IDRA. ISTITUTO DI RICERCA ANIME
Hotel Corte San Pietro Matera, for the project Matera Alberga and Matera Capitale Europea della Cultura 2019
curated by Francesco Cascino
Matera, 2019
THE ARTWORK
A work by Alfredo Pirri realized in one of the tanks of the hotel Corte San Pietro in Matera, for the project Matera Alberga, within Matera Capitale della Cultura 2019.
“Alfredo’s work, where poetry, art and architecture reunite, going back to their common roots, throws light on the relation between tank and neighborhood, bottom and top, the caves and the street, closed and open, so to speak, ads lost steps in the found Stones, and takes the clouds of light that are in functional sites out of the fiction of a mere show, out of the wonder of the form with no function for the soul, giving them back the task to inform on the possibility to build saved souls, to fertilize the imagination, the gathering around the fire of intelligence, the emerging of lymph, the useful authentic memory, precious for the future, dreamed and marked by thousands of years in prosperity and harmony. Text by Francesco Cascino for IDRA – Istituto di Ricerca Anime.
THE ARTIST
“Attese” (Waitings) was the word that completed the title of Lucio Fontana’s works called “Concetto spaziale”. I often wondered what he was waiting for or seeking. Also, if this something came directly from the cuts or the holes he made in the canvas during the act of cutting or making a hole, as if they were doors or windows. And was it someone, something, or the condition of a state of mind, the practicing of a hint, of a new space where to live and move, not producing anything? That is, a space of static idleness. Waiting is a common feeling in the people of the south. It’s not a passive behaviour, on the contrary, it indicates faith in something the imagination constantly delays in future time and space, like a spaceship lost in the sky, wandering before finding the right orbit that will take it home.

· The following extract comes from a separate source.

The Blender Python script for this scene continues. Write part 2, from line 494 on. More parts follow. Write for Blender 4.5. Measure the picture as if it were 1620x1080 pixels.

We, in Matera, have waited five years before what we had imagined became real, a long but not wasted time, useful to reveal and understand each other devising shapes and images consistent with the space of the city. Useful to enliven underground sounds that seem to animate it like the muttering of an internal organ, hungry or ready to throw out the excess. In Matera, for me, everything happens beneath the surface. Two traffics flow parallel and indifferent to each other: one over the surface with lights and paved streets, one beneath vibrating with gurgles and broken splinters. I put, between the two, a filter that explodes like the cap of a jar that has kept a mystery for too long, and now throws the seal that fastened it toward the infinite. Inside the work, beside it, in front of it, we keep waiting for this seal to be returned to the open unknown space.